I had the same problem, I invest in a oil company that produces oil and natural gas, I can write off up to 80% of my active income in the first year and the rest over then next 5.  Then once the oil comes out of the ground we receive monthly payments for 20-30 years. 

Nathaniel just made my point. I was only throwing ideas out there and clearly Nathaniel is much more versed in this area of expertise as a CPA. I was thinking more long term, which I did not clarify and I appologize for that. Personally, I am trying to quit the day job and invest full time, which is always the angle I view everything from. In the current situation, Nathaniel is absolutely correct. Longer term, the baby will eventually be able to hold a paint brush, address and lick envelopes, clean rentals ;-) Just saying you can teach them the business early and they can get paid. Not sure how child labor laws apply to your own children, but I know I started helping out around the house at a young age like newspaper route in elementary school. LOL

I might also throw out there that you can max your 401K contributions with your employer for now and when and if you decide to invest full time and leave the day job, roll it to self directed and use those funds to invest in real estate. Also thinking longer term, I set up my investment company as an "S" corporation and established my own 401K in that corporation as self directed. I then rolled my SEP IRA from when I was self employed into my self directed 401K. I now use these fund for real estate investments and rental income and gains are tax deferred. I can also piggy back a Roth IRA onto this system to fund as well, which goes in after tax. However, any properties you buy in this Roth, all appreciation and rental income is TAX FREE when you retire from what I understand. Unfortunately, if you are employed and utilizing a 401K there, then you will not be able to fund your business 401K until you quit the day job. I am currently in this situation as well.

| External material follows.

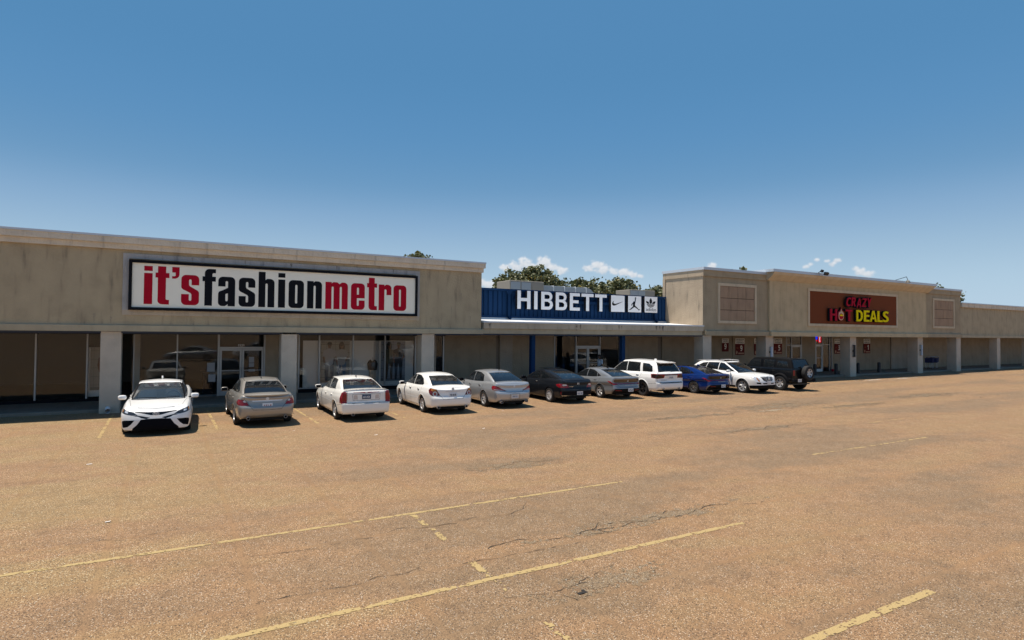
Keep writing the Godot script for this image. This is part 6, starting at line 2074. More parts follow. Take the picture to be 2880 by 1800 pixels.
func white_crossover() -> void:
	var S := sedan()
	S.merge({"called": "white_crossover", "label": "white crossover with egg-crate grille parked nose out beside black off-roader", "paint": paint(lin(0.82, 0.82, 0.81)), "W": 1.91, "wb": 2.807, "Lr": 2.36, "Lf": 2.36, "af": 0.52, "nf": 2.7, "r": 0.365, "rr": 0.25, "tw": 0.24, "arch": 0.415, "rim": {"n": 6, "w0": 0.03, "w1": 0.022, "twin": true}, "rim_mat": M.rim, "flare": 0.01, "belly_y": 0.26, "crown": 0.05}, true)
	S.width = [[-2.5, 0.85], [-1.9, 0.93], [-1.3, 0.95], [0.0, 0.94], [1.2, 0.95], [1.8, 0.93], [2.4, 0.80]]
	S.yb = [[-2.5, 0.36], [-2.0, 0.30], [-1.2, 0.26], [1.2, 0.26], [1.9, 0.26], [2.4, 0.27]]
	S.yt = [[-2.5, 1.14], [-2.3, 1.20], [-1.9, 1.22], [-1.0, 1.17], [0.0, 1.08], [0.9, 1.03], [1.5, 1.0], [2.05, 0.93], [2.4, 0.86]]
	S.front = [[0, 0.08], [0.1, 0.02], [0.3, 0.0], [0.5, 0.0], [0.7, 0.03], [0.85, 0.07], [0.94, 0.11], [1, 0.18]]
	S.cabin = {"b0": -2.25, "b1": -1.72, "w1": 0.10, "w0": 1.22, "wb0": 0.76, "ww0": 0.79, "wb1": 0.60, "ww1": 0.61, "nb": 4.0, "roof": [[-1.72, 1.555], [-0.8, 1.615], [0.10, 1.565]], "crown": 0.045}
	var g := tinted(0.75)
	screens(S, tinted(0.45), g, 0.02, 0.88)
	region(S, "lower_valance", SP_F, [0, 0, 1.5, 0, 1.35, 0.42, 0.9, 0.45, 0, 0.465], M.trim, true)
	region(S, "lower_grille", SP_F, [0, 0.505, 0.42, 0.51, 0.45, 0.57, 0, 0.575], M.trim, true)
	region(S, "fog_recess", SP_F, [0.56, 0.51, 0.80, 0.53, 0.82, 0.61, 0.58, 0.60], M.trim)
	region(S, "grille", SP_F, [0, 0.63, 0.20, 0.64, 0.38, 0.70, 0.50, 0.90, 0, 0.905], M.trim, true)
	region(S, "turn_lamp", SP_F, [0.60, 0.66, 0.68, 0.64, 0.80, 0.80, 0.76, 0.88], M.amber)
	region(S, "headlight", SP_F, [0.56, 0.76, 0.68, 0.64, 0.90, 0.72, 1.02, 0.86, 1.12, 1.02, 0.98, 0.97, 0.74, 0.90, 0.60, 0.84], M.lens)
	panel(S, "bonnet", SP_C, [2.2, -0.01, 2.12, 0.42, 1.9, 0.62, 1.2, 0.76, 1.05, 0.78, 1.05, -0.01], S.paint, true)
	region(S, "sill", SP_S, [-0.95, 0.0, -0.95, 0.40, 0.95, 0.38, 0.95, 0.0], M.trim)
	region(S, "side_vent", SP_S, [0.74, 0.55, 0.80, 0.55, 0.86, 0.86, 0.82, 0.88], M.rim_grey)
	common_doors(S, 0.0, 0.72, -0.25, -1.1, 1.10)
	panel(S, "side_window#f", SP_G, [0.82, 1.10, 0.05, 1.50, -0.22, 1.535, -0.24, 1.14], g, false, 0.014, M.trim)
	panel(S, "side_window#b", SP_G, [-0.30, 1.145, -0.28, 1.535, -1.0, 1.52, -1.12, 1.19], g, false, 0.014, M.trim)
	panel(S, "side_window#q", SP_G, [-1.17, 1.195, -1.05, 1.52, -1.42, 1.47, -1.80, 1.27], g, false, 0.014, M.trim)
	panel(S, "sunroof", SP_T, [-0.9, -0.01, -0.9, 0.44, 0.0, 0.46, 0.0, -0.01], M.trim_gloss, true)
	S.handles = [[-0.12, 0.97, "door#f"], [-1.05, 1.0, "door#b"]]
	S.mirror = [1.07, 1.12, 0.62]
	S.seat_u = 0.05
	var c := build_car(S)
	for y in [0.675, 0.72, 0.765, 0.81, 0.855]:
		var hw := lerpf(0.22, 0.44, (y - 0.65) / 0.22)
		bits(c, "grille_bar", M.chrome, func(m):
			m.tube(Vector3(-hw, y, -2.30), Vector3(0, y, -2.352), 0.009, 0.009, 6)
			m.tube(Vector3(0, y, -2.352), Vector3(hw, y, -2.30), 0.009, 0.009, 6))
	for x in [-0.3, -0.18, 0.18, 0.3]:
		bits(c, "grille_bar", M.chrome, func(m): m.tube(Vector3(x * 0.85, 0.665, -2.335), Vector3(x, 0.88, -2.31), 0.007, 0.007, 6))
	bits(c, "badge", M.badge, func(m): m.blob(Vector3(0, 0.79, -2.36), Vector3(0.06, 0.065, 0.02), 0.9))
	plate(c, 0.0, 0.60, 2.375, false, M.plate, "", M.ink)
	for x in [-0.62, 0.62]:
		bits(c, "roof_rail", M.rim, func(m):
			m.tube(Vector3(x, 1.63, 1.3), Vector3(x, 1.665, 0.6), 0.018, 0.018, 8)
			m.tube(Vector3(x, 1.665, 0.6), Vector3(x, 1.64, 0.0), 0.018, 0.018, 8))
	bits(c, "rear_spoiler", S.paint, func(m):
		m.quad(Vector3(-0.58, 1.585, 1.6), Vector3(0.58, 1.585, 1.6), Vector3(0.54, 1.60, 2.05), Vector3(-0.54, 1.60, 2.05), Vector3.UP)
		m.quad(Vector3(-0.58, 1.55, 1.65), Vector3(0.58, 1.55, 1.65), Vector3(0.54, 1.58, 2.05), Vector3(-0.54, 1.58, 2.05), Vector3.DOWN)
		m.quad(Vector3(-0.54, 1.58, 2.05), Vector3(0.54, 1.58, 2.05), Vector3(0.54, 1.60, 2.05), Vector3(-0.54, 1.60, 2.05), Vector3(0, 0, 1)))
	place(c, 24.67, -20.6, 181.0)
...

From my point of view, tax planning is ALWAYS long term and Proactive. I think alot of people get to caught up in thinking only in the present situation and end up being Reactive.

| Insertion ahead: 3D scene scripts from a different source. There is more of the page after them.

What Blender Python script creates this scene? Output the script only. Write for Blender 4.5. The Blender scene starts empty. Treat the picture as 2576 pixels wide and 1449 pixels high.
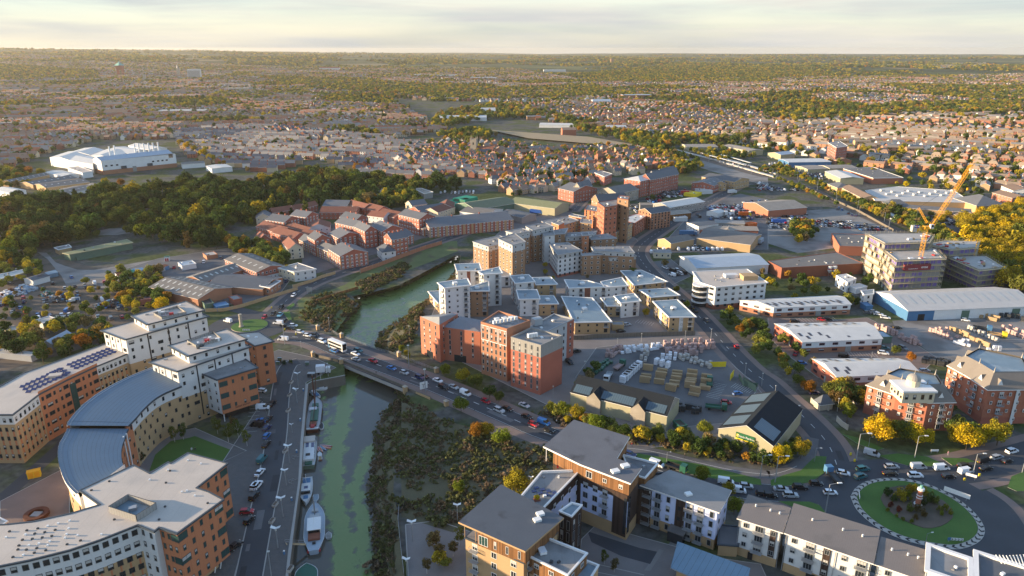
import bpy,math,random
from mathutils import Vector,Matrix,noise
from mathutils.geometry import delaunay_2d_cdt,tessellate_polygon
R=math.radians;rnd=random.Random(7)
S=bpy.context.scene;COL=S.collection
# ---------------------------------------------------------------- camera model (pixel -> place on the ground)
F=1786.;CX,CY=1288.,724.5;H=130.;TH=R(18.64)
ct,st=math.cos(TH),math.sin(TH)
OFF={'0':63.9,'1':362.25,'2':724.5,'3':1086.75}
def P(vx,vy,z=0.):
 xc=(vx-CX)/F;yc=-(vy-CY)/F
 d=(xc,ct+yc*st,-st+yc*ct)
 t=(z-H)/min(d[2],-1e-3)
 return Vector((d[0]*t,d[1]*t))
def proj(x,y,z=0.):
 dz=z-H;dep=y*ct-dz*st;up=y*st+dz*ct
 return CX+F*x/dep,CY-F*up/dep,dep
def q(t,s):
 if t=='v':return[tuple(map(float,a.split(',')))for a in s.split()]
 return[(644*int(t[0])+float(a.split(',')[0])/4,OFF[t[1]]+float(a.split(',')[1])/4)for a in s.split()]
def pts(t,s,z=0.):return[P(*p,z)for p in q(t,s)]
def hb(vx,vyt,vyb):
 lo,hi=0.,110.
 for _ in range(40):
  m=(lo+hi)/2;p=P(vx,vyt,m)
  if proj(p.x,p.y,0)[1]<vyb:lo=m
  else:hi=m
 return m
def inpoly(x,y,poly):
 c=False;n=len(poly);j=n-1
 for i in range(n):
  a,b=poly[i],poly[j]
  if(a[1]>y)!=(b[1]>y)and x<(b[0]-a[0])*(y-a[1])/(b[1]-a[1])+a[0]:c=not c
  j=i
 return c
def sm(a,b,x):
 t=max(0,min(1,(x-a)/(b-a)));return t*t*(3-2*t)
def nz(x,y,s=1.):return noise.noise(Vector((x*s,y*s,3.7)))
def terr(x,y):
 d=math.hypot(x,y)
 if d<1500:return 0.
 k=sm(1500,9000,d);r=x/max(y,1.)
 hill=34+86*sm(.02,-.72,r)
 return k*hill+sm(1800,5000,d)*20*nz(x,y,.0006)+sm(1500,3000,d)*5*nz(x,y,.003)
def PT(vx,vy):
 p=P(vx,vy)
 for _ in range(12):p=P(vx,vy,terr(p.x,p.y))
 return p
 # ---------------------------------------------------------------- materials
MATS={}
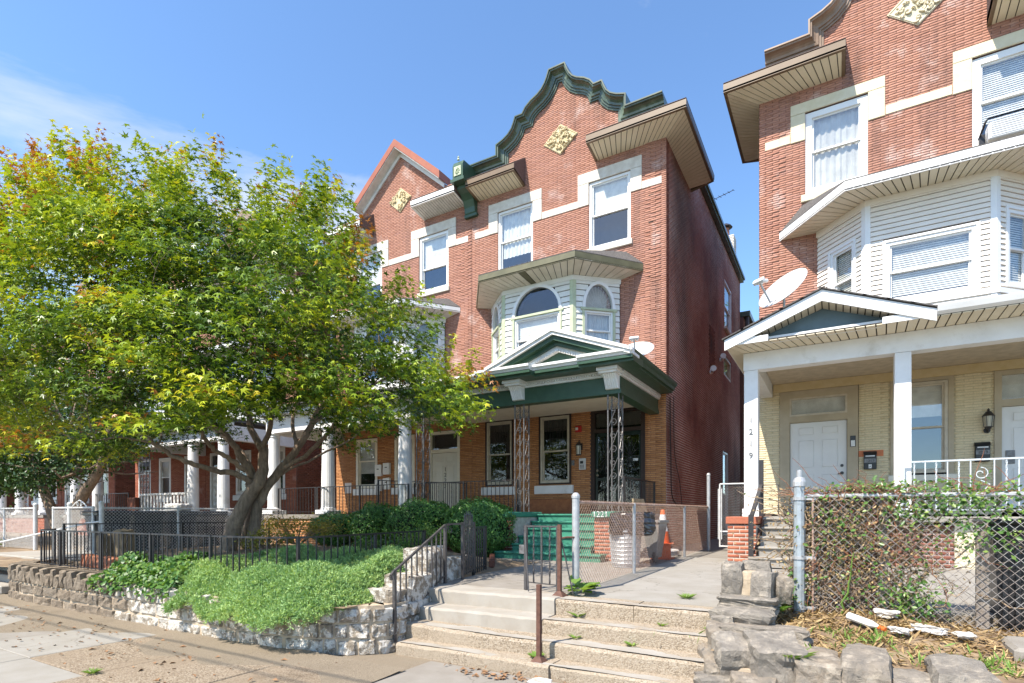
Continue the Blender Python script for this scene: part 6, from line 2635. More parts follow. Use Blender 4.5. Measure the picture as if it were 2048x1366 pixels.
# ---- dark tree at the far left ------------------------------------------------------
DT = thing('tree', 'dark green leaning tree behind the white gates at the far left', 'tree', (-21.5, 8.2, .6))
tb = MB()
tb.tube(smooth_path([(-21.9, 8.1, .5), (-21.5, 8.2, 1.3), (-20.9, 8.3, 2.2), (-20.1, 8.5, 3.2), (-19.8, 8.6, 4.4)], 5), [.24 - .007 * i for i in range(21)], 9)
tb.tube(smooth_path([(-21.8, 8.1, .6), (-22.3, 8.0, 1.8), (-23.1, 7.9, 3.0), (-23.8, 7.9, 4.2)], 5), [.20 - .008 * i for i in range(16)], 9)
for k in range(40):
    a = rng.uniform(0, 6.28)
    r = rng.uniform(1.2, 3.4)
    z = rng.uniform(2.6, 6.2)
    tb.tube([(-21.3 + rng.uniform(-.8, .8), 8.2, 2.2 + .3 * z), (-21.6 + r * .6 * math.cos(a), 8.2 + r * .6 * math.sin(a), z), (-21.8 + r * math.cos(a), 8.2 + r * math.sin(a), z + .2)], [.05, .03, .008], 5)
obj('trunk', tb, 'bark', DT, smooth=True)
N = 40000
m_ = 520
qx = rs.uniform(-190, 275, m_)
qy = 800 + rs.uniform(0, 1, m_) * (np.interp(qx, [-200, 100, 130, 270], [985, 975, 950, 905]) - 800)
c_ = ray_pt(qx, qy, rs.uniform(16.8, 22.5, m_))
k = rs.randint(0, len(c_), N)
p = c_[k] + rs.normal(size=(N, 3)) * np.array([.36, .36, .22])
nn = unit(p - np.array([-21.8, 8.3, 4.2])) + np.array([0, 0, .8]) + rs.normal(size=(N, 3)) * .5
put('crown', leaf_quads('crown', p, nn, rs.uniform(.09, .16, N), 'dark_leaf', rs, .48, .08), DT)

# small sunlit tree far behind in the gap
BT = thing('tree', 'small sunlit tree far behind in the gap between the houses', 'tree', (-2.0, 44, 0))
obj('trunk', MB().tube([(-2.0, 44, -.1), (-2.05, 44, 5), (-1.8, 44, 12)], [.3, .22, .06], 8), 'bark', BT, smooth=True)
N = 5000
c_ = unit(rs.normal(size=(60, 3))) * rs.uniform(.3, 1, (60, 1)) * np.array([3.4, 3, 4.0]) + np.array([-1.4, 44, 12.4])
p = c_[rs.randint(0, 60, N)] + rs.normal(size=(N, 3)) * .5
put('crown', leaf_quads('crown', p, rs.normal(size=(N, 3)) + np.array([0, 0, .8]), rs.uniform(.25, .4, N), 'ivy_leaf', rs), BT)


# ---- clipped boxwoods --------------------------------------------------------------------
def boxwood(label, x, y, z, rx, ry, rz, seed, n=9000):
    r = np.random.RandomState(seed)
    th = thing('boxwood_bush', label, 'shrub', (x, y, z), group='clipped boxwood bushes in front of the porch')
    st = MB()
    for k in range(14):
        a = r.uniform(0, 6.28)
        st.tube([(x, y, z), (x + rx * .4 * math.cos(a), y + ry * .4 * math.sin(a), z + rz * .6), (x + rx * .75 * math.cos(a), y + ry * .75 * math.sin(a), z + rz * r.uniform(.7, 1.5))], [.03, .018, .006], 5)
    obj('stems', st, 'bark', th)
    d = r.normal(size=(n, 3))
    d = np.sign(d) * np.abs(d) ** .8
    d = unit(d)
    lump = 1 + .07 * np.sin(d[:, 0] * 7 + seed) * np.sin(d[:, 1] * 6 + seed) + .06 * np.sin(d[:, 2] * 9 + d[:, 0] * 5)
    rad = lump * (1 - np.abs(r.normal(size=n)) * .07)
    p = np.array([x, y, z + rz]) + d * rad[:, None] * np.array([rx, ry, rz])
    p[:, 2] = np.maximum(p[:, 2], z + .02)
    nn = d + r.normal(size=(n, 3)) * .45
    put('foliage', leaf_quads('foliage', p, nn, r.uniform(.04, .07, n), 'boxwood_leaf', r, .55, .12), th)
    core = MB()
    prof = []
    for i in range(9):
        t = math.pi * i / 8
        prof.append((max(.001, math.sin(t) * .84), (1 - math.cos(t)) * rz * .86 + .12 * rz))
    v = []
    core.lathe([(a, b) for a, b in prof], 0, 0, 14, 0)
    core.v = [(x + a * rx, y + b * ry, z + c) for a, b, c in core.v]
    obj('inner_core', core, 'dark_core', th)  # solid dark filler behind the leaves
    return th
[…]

My advise stays the same, find the right CPA and Lawyer to set yourself up correctly going forward. I love classifying the wife as a real estate professional, which is where I was going in my tired stupper last night with the "Property Management" and/or "Cleaning Business".

Best of luck.

Originally posted by @Nathaniel Busch :

All in all, I think the best strategy for Lee would be to find an accountant that is specialized and knowledgeable in the Real Estate Professional designation and help get his wife to meet that criteria. It allows for his rental losses to offset his wages, there's no creation of any taxes, there's no special tax returns that need prepared to do it, and he keeps his bill to his CPA and IRS at an absolute minimum while adhering to tax laws. 

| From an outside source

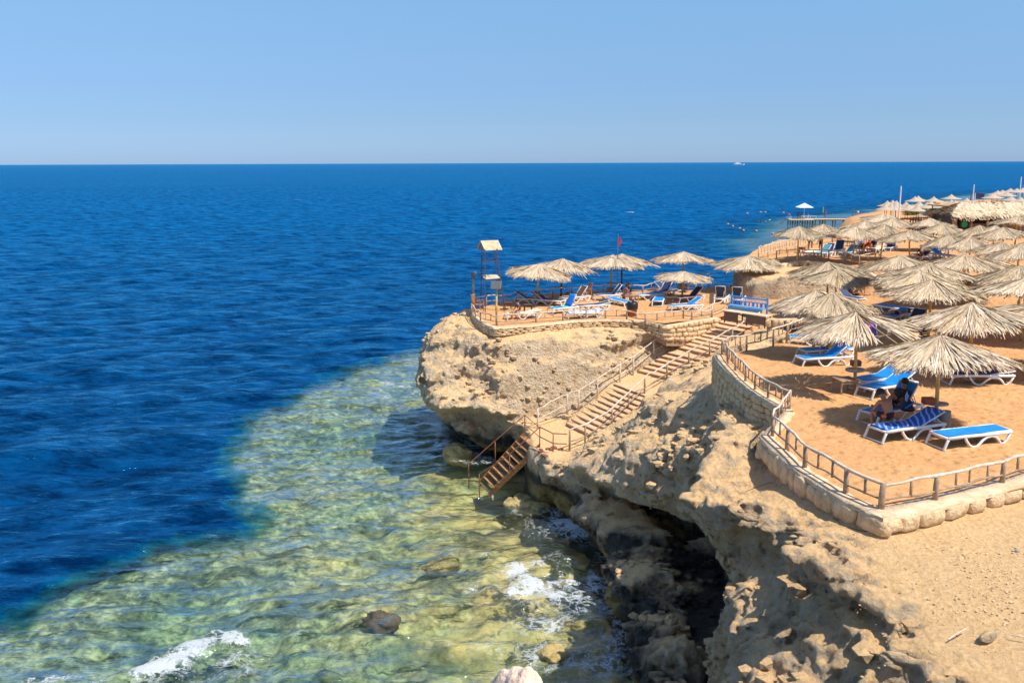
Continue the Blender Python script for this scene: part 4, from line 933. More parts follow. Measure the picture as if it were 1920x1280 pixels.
def person(pose, loc, rz, label, skin, top=None, bottom=None, scale=1.0, detail=False, hair=None, group=None, hat=None):
    q = {k: Vector(v) for k, v in POSE[pose].items()}; o = empty('person', loc, rz, label, 'person', group); o.scale = (scale,)*3
    R = dict(pel=(.125, .105), che=(.15, .11), nek=.052, hed=.095, shl=.056, shr=.056, ell=.042, elr=.042, hal=.026, har=.026, hil=.088, hir=.088, knl=.058, knr=.058, anl=.038, anr=.038, tol=.03, tor=.03)
    top_h = q['hed']+(q['hed']-q['nek']).normalized()*.07
    J = {k: (tuple(q[k]), R[k]) for k in R}; J['crown'] = (tuple(top_h), .07); mid = (q['pel']+q['che'])/2; J['wai'] = (tuple(mid), (.118, .092))
    E = [('pel', 'wai'), ('wai', 'che'), ('che', 'nek'), ('nek', 'hed'), ('hed', 'crown'), ('che', 'shl'), ('che', 'shr'), ('shl', 'ell'), ('shr', 'elr'), ('ell', 'hal'), ('elr', 'har'), ('pel', 'hil'), ('pel', 'hir'), ('hil', 'knl'), ('hir', 'knr'), ('knl', 'anl'), ('knr', 'anr'), ('anl', 'tol'), ('anr', 'tor')]
    for s in 'lr':       # hands: palm, four fingers of unequal length and a thumb from the side
        w_ = q['ha'+s]; d = (w_-q['el'+s]).normalized(); side = Vector((0, 1 if s == 'l' else -1, 0)); side = (side-d*side.dot(d)).normalized()
        palm = w_+d*.07; J['pa'+s] = (tuple(palm), (.032, .016)); E.append(('ha'+s, 'pa'+s))
        if detail:
            nrm = d.cross(side)
            for i, (o_, ln) in enumerate(((-.027, .062), (-.009, .076), (.009, .08), (.027, .07))):
                k1 = palm+d*.03+side*o_; k2 = k1+d*ln*.55-nrm*.012; k3 = k2+d*ln*.4-nrm*.03
                for t_, v_, r_ in (('a', k1, .0095), ('b', k2, .0085), ('c', k3, .007)): J['f%s%d%s' % (s, i, t_)] = (tuple(v_), r_)
                E += [('pa'+s, 'f%s%da' % (s, i)), ('f%s%da' % (s, i), 'f%s%db' % (s, i)), ('f%s%db' % (s, i), 'f%s%dc' % (s, i))]
            t1 = w_+d*.035-side*.035; t2 = t1+d*.035-side*.018; J['th'+s] = (tuple(t1), .011); J['ti'+s] = (tuple(t2), .009); E += [('ha'+s, 'th'+s), ('th'+s, 'ti'+s)]
        else:
            J['fi'+s] = (tuple(palm+d*.07), (.026, .009)); E.append(('pa'+s, 'fi'+s))
            J['th'+s] = (tuple(w_+d*.05-side*.04), .01); E.append(('ha'+s, 'th'+s))
    body = skin_mesh('body', J, E, skin, o, 2 if detail else 1)
    hd = q['hed']+(top_h-q['hed'])*.3; up_ = (top_h-q['nek']).normalized(); fw = Vector((1, 0, 0)); fw = (fw-up_*fw.dot(up_)).normalized() if abs(up_.x) < .95 else Vector((0, 0, 1)); sd = up_.cross(fw)
    f = MB(); f.blob(hd+fw*.098-up_*.005, (.016, .014, .02), 1, 1, .05); 
    for s in (-1, 1): f.blob(hd+sd*s*.088, (.014, .01, .024), 2, 1, .05)
    f.build('nose_and_ears', skin, body, True)
    ey = MB()
    for s in (-1, 1): ey.blob(hd+fw*.086+sd*s*.03+up_*.018, (.012, .014, .01), 3, 1, 0)
    ey.build('eyes', M_hair, body, True)
    MB().blob(hd+fw*.086-up_*.045, (.014, .026, .007), 3, 1, 0).build('mouth', M_cred, body, True)
    hb = MB().blob((0, 0, 0), (1, 1, 1), 7, 2, .10, 2.2); Vh = np.array(hb.v)*.112; Vh = Vh[:, :1]*np.array(fw)+Vh[:, 1:2]*np.array(sd)+Vh[:, 2:]*np.array(up_)
    hb.v = [tuple(v+np.array(hd-fw*.022+up_*.035)) for v in Vh]; hb.build('hair', hair or M_hair, o, True)
    if hat: MB().lathe([(.01, .13), (.10, .11), (.115, .03), (.2, .02), (.2, .01), (.01, .01)], tuple(hd+up_*.02), 12).build('hat', hat, o, True)
    if top:
        T_ = {k: (tuple(q[k]), v) for k, v in dict(che=(.172, .13), shl=.074, shr=.074, pel=(.14, .12)).items()}; T_['wai'] = (tuple(mid), (.14, .112))
        T_['nk'] = (tuple(q['nek'].lerp(q['che'], .25)), .075)
        T_['sl'] = (tuple(q['shl'].lerp(q['ell'], .6)), .066); T_['sr'] = (tuple(q['shr'].lerp(q['elr'], .6)), .066)
        skin_mesh('shirt', T_, [('che', 'wai'), ('wai', 'pel'), ('che', 'nk'), ('che', 'shl'), ('che', 'shr'), ('shl', 'sl'), ('shr', 'sr')], top, o, 1)
    if bottom:
        T_ = {k: (tuple(q[k]), v) for k, v in dict(pel=(.142, .122), hil=.104, hir=.104).items()}
        T_['kl'] = (tuple(q['hil'].lerp(q['knl'], .7)), .088); T_['kr'] = (tuple(q['hir'].lerp(q['knr'], .7)), .088); T_['w2'] = (tuple(q['pel'].lerp(mid, .6)), (.135, .108))
        skin_mesh('shorts', T_, [('pel', 'w2'), ('pel', 'hil'), ('pel', 'hir'), ('hil', 'kl'), ('hir', 'kr')], bottom, o, 1)
    return o
def low_table(loc, rz, label, mat=None, group=None, s=.5, h=.42):
    o = empty('low_table', loc, rz, label, 'table', group); mat = mat or M_darkw
    MB().box((0, 0, h), (s, s, .035)).build('table_top', mat, o, bevel=.005)
    for x in (-1, 1):
        for y in (-1, 1): MB().box((x*(s/2-.04), y*(s/2-.04), h/2-.03), (.045, .045, h)).build('leg', mat, o)
    mb = MB()
    for y in (-1, 1): mb.box((0, y*(s/2-.04), h-.07), (s-.1, .025, .06))
    mb.build('apron', mat, o); return o
def wood_chair(loc, rz, label, group=None):
    o = empty('wooden_armchair', loc, rz, label, 'chair', group)
    sl = MB()
    for i in range(5): sl.box((-.18+i*.1, 0, .42), (.08, .5, .025))
    sl.build('seat', M_teak, o)
    bk = MB()
    for i in range(6): bk.box((-.30, -.22+i*.088, .72), (.022, .055, .5), ry=-.12)
    bk.box((-.335, 0, .98), (.03, .56, .07), ry=-.12); bk.build('backrest', M_teak, o)
    for y in (-.27, .27):
        MB().box((.22, y, .31), (.05, .05, .62)).build('leg', M_teak, o); MB().box((-.27, y, .31), (.05, .05, .62)).build('leg', M_teak, o)
        MB().box((-.02, y, .64), (.56, .07, .03)).build('armrest', M_teak, o)
    return o
ORD = ['first', 'second', 'third', 'fourth', 'fifth', 'sixth', 'seventh', 'eighth', 'ninth', 'tenth', 'eleventh', 'twelfth', 'thirteenth', 'fourteenth', 'fifteenth', 'sixteenth', 'seventeenth', 'eighteenth', 'nineteenth', 'twentieth']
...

That was exactly what I wanted to do; make smart investment with 1/3 of my hard work using real estate investment as the tool. The dilemma is that I am not sure if my wife is allowed to be a Real Estate Professional under the immigration law. Maybe I should find an immigration law attorney? :) 

Originally posted by @Colleen F. :

I will caution  you  that while paying a CPA a reasonable amount to do your taxes is worth it be careful of the tax strategy CPA.  We were really taken for a ride by one CPA who basically billed himself this way and our taxes were no better by him then then other while he cost thousands. He had us thinking we would at least make his fee back and for our wage earning and "passive" RE investments that wasn't true.  You are a wage earner at the moment and you are going to pay the rate the current administration is asking plus pay for any income you show on rentals. The key is what income you show. 

Your wife's visa may not bar her from positioning herself through training now  to have a primary real estate occupation should she ever have a working visa down the road. That would move you out of the "Passive" investor category and open more tax deductions but that would be long term planning. 

I agree. It is very difficult to know their price will be worth in my situation beforehand. I certainly do not want someone recommends unlawful strategies. I will have to go with a CPA who does not charge top price but still specialize in real estate.